WHAT THE TASK ASKS: Every line below should be copied exactly; drop the pictures.

__________

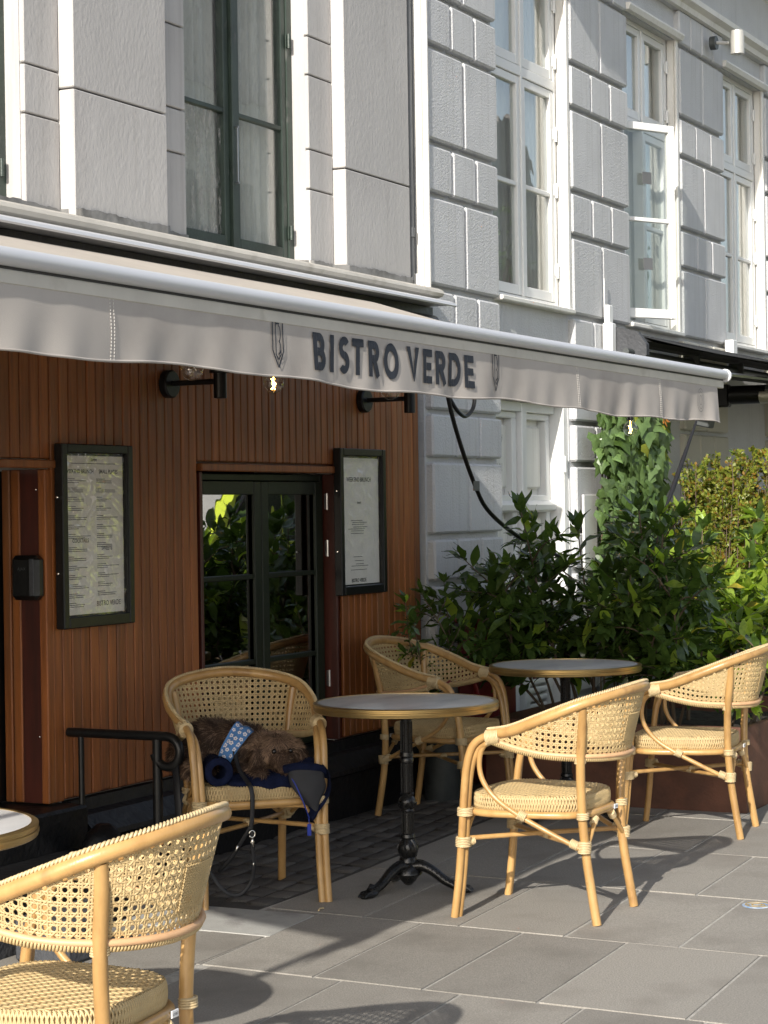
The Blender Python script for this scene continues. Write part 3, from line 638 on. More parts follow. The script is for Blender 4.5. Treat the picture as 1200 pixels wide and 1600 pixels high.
q.tube([(x, vy(x, vbot(x))-.0005, vbot(x)+.003) for x in xs], .0035, 5); q.build('hem', 'fabric', va, smooth='all')
for xx in (4.10, 7.10, 8.0):
    q = MB()
    for dx in (-.007, .007):
        k = 0; z = vbot(xx)+.004
        while z < 2.02:
            q.tube([(xx+dx+.002*math.sin(z*40), vy(xx, z)-.0016, z), (xx+dx+.002*math.sin(z*40), vy(xx, z+.005)-.0016, z+.005)], .0008, 4); z += .0085
    q.build('seam', 'stitch', va)
def drape(q, vs, fs, x0, z0, off=.004):
    q.add([(x0+x_, vy(x0+x_, z0+z_)-off, z0+z_) for x_, z_ in vs], fs)
# lettering: stroke-built sans capitals
def seg(p, q_, w_): 
    d = Vector((q_[0]-p[0], q_[1]-p[1])); n = Vector((-d.y, d.x)).normalized()*w_/2; k = 6
    vs = []; 
    for i in range(k+1):
        c = Vector(p)+d*i/k; vs += [tuple(c+n), tuple(c-n)]
    return vs, [(2*i, 2*i+1, 2*i+3, 2*i+2) for i in range(k)]
def arc(c, rx, rz, a0, a1, w_, n=22):
    vs = []
    for i in range(n+1):
        a = R(a0+(a1-a0)*i/n); 
        vs += [(c[0]+(rx+w_/2)*math.cos(a), c[1]+(rz+w_/2)*math.sin(a)), (c[0]+(rx-w_/2)*math.cos(a), c[1]+(rz-w_/2)*math.sin(a))]
    return vs, [(2*i, 2*i+1, 2*i+3, 2*i+2) for i in range(n)]
def glyph(ch, W, Hh, t):
    h = Hh; o = []; e = t*.5
    if ch == 'I': o = [seg((e, 0), (e, h), t)]
    elif ch == 'T': o = [seg((0, h-e), (W, h-e), t), seg((W/2, 0), (W/2, h-t), t)]
    elif ch == 'V':
        k = t*1.12; o = [(((0, h), (k, h), (W/2, k*1.0), (W/2, 0), (W/2-k*.12, 0)), [(0, 1, 2, 3, 4)]), (((W, h), (W-k, h), (W/2, k*1.0), (W/2, 0), (W/2+k*.12, 0)), [(0, 1, 2, 3, 4)])]
    elif ch == 'E': o = [seg((e, 0), (e, h), t), seg((t, h-e), (W, h-e), t), seg((t, h/2), (W*.92, h/2), t), seg((t, e), (W, e), t)]
    elif ch == 'O': o = [arc((W/2, h/2), W/2-e, h/2-e+.001, 0, 360, t, 36)]
    elif ch == 'D': o = [seg((e, 0), (e, h), t), seg((t, h-e), (W*.45, h-e), t), seg((t, e), (W*.45, e), t), arc((W*.45, h/2), W*.55-e, h/2-e, -90, 90, t)]
    elif ch in 'BR':
        r1 = h*.25; o = [seg((e, 0), (e, h), t), seg((t, h-e), (W*.5, h-e), t), seg((t, h*.5), (W*.5, h*.5), t), arc((W*.5, h*.75-e*.5), W*.42-e, h*.25-e*.5, -90, 90, t)]
        if ch == 'B': o += [seg((t, e), (W*.52, e), t), arc((W*.52, h*.25+e*.5), W*.48-e, h*.25-e*.5, -90, 90, t)]
        else: o += [seg((W*.45, h*.5), (W-e*1.1, 0), t*1.05)]
    elif ch == 'S':
        r_ = h*.25; a = arc((W/2, h-r_-e*.45), W/2-e, r_-e*.5, 35, 270, t); b = arc((W/2, r_+e*.45), W/2-e, r_-e*.5, 90, -145, t); o = [a, b]
    return o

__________

WRITTEN SOLUTION:
The Blender Python script for this scene continues. Write part 3, from line 638 on. More parts follow. The script is for Blender 4.5. Treat the picture as 1200 pixels wide and 1600 pixels high.
q.tube([(x, vy(x, vbot(x))-.0005, vbot(x)+.003) for x in xs], .0035, 5); q.build('hem', 'fabric', va, smooth='all')
for xx in (4.10, 7.10, 8.0):
    q = MB()
    for dx in (-.007, .007):
        k = 0; z = vbot(xx)+.004
        while z < 2.02:
            q.tube([(xx+dx+.002*math.sin(z*40), vy(xx, z)-.0016, z), (xx+dx+.002*math.sin(z*40), vy(xx, z+.005)-.0016, z+.005)], .0008, 4); z += .0085
    q.build('seam', 'stitch', va)
def drape(q, vs, fs, x0, z0, off=.004):
    q.add([(x0+x_, vy(x0+x_, z0+z_)-off, z0+z_) for x_, z_ in vs], fs)
# lettering: stroke-built sans capitals
def seg(p, q_, w_): 
    d = Vector((q_[0]-p[0], q_[1]-p[1])); n = Vector((-d.y, d.x)).normalized()*w_/2; k = 6
    vs = []; 
    for i in range(k+1):
        c = Vector(p)+d*i/k; vs += [tuple(c+n), tuple(c-n)]
    return vs, [(2*i, 2*i+1, 2*i+3, 2*i+2) for i in range(k)]
def arc(c, rx, rz, a0, a1, w_, n=22):
    vs = []
    for i in range(n+1):
        a = R(a0+(a1-a0)*i/n); 
        vs += [(c[0]+(rx+w_/2)*math.cos(a), c[1]+(rz+w_/2)*math.sin(a)), (c[0]+(rx-w_/2)*math.cos(a), c[1]+(rz-w_/2)*math.sin(a))]
    return vs, [(2*i, 2*i+1, 2*i+3, 2*i+2) for i in range(n)]
def glyph(ch, W, Hh, t):
    h = Hh; o = []; e = t*.5
    if ch == 'I': o = [seg((e, 0), (e, h), t)]
    elif ch == 'T': o = [seg((0, h-e), (W, h-e), t), seg((W/2, 0), (W/2, h-t), t)]
    elif ch == 'V':
        k = t*1.12; o = [(((0, h), (k, h), (W/2, k*1.0), (W/2, 0), (W/2-k*.12, 0)), [(0, 1, 2, 3, 4)]), (((W, h), (W-k, h), (W/2, k*1.0), (W/2, 0), (W/2+k*.12, 0)), [(0, 1, 2, 3, 4)])]
    elif ch == 'E': o = [seg((e, 0), (e, h), t), seg((t, h-e), (W, h-e), t), seg((t, h/2), (W*.92, h/2), t), seg((t, e), (W, e), t)]
    elif ch == 'O': o = [arc((W/2, h/2), W/2-e, h/2-e+.001, 0, 360, t, 36)]
    elif ch == 'D': o = [seg((e, 0), (e, h), t), seg((t, h-e), (W*.45, h-e), t), seg((t, e), (W*.45, e), t), arc((W*.45, h/2), W*.55-e, h/2-e, -90, 90, t)]
    elif ch in 'BR':
        r1 = h*.25; o = [seg((e, 0), (e, h), t), seg((t, h-e), (W*.5, h-e), t), seg((t, h*.5), (W*.5, h*.5), t), arc((W*.5, h*.75-e*.5), W*.42-e, h*.25-e*.5, -90, 90, t)]
        if ch == 'B': o += [seg((t, e), (W*.52, e), t), arc((W*.52, h*.25+e*.5), W*.48-e, h*.25-e*.5, -90, 90, t)]
        else: o += [seg((W*.45, h*.5), (W-e*1.1, 0), t*1.05)]
    elif ch == 'S':
        r_ = h*.25; a = arc((W/2, h-r_-e*.45), W/2-e, r_-e*.5, 35, 270, t); b = arc((W/2, r_+e*.45), W/2-e, r_-e*.5, 90, -145, t); o = [a, b]
    return o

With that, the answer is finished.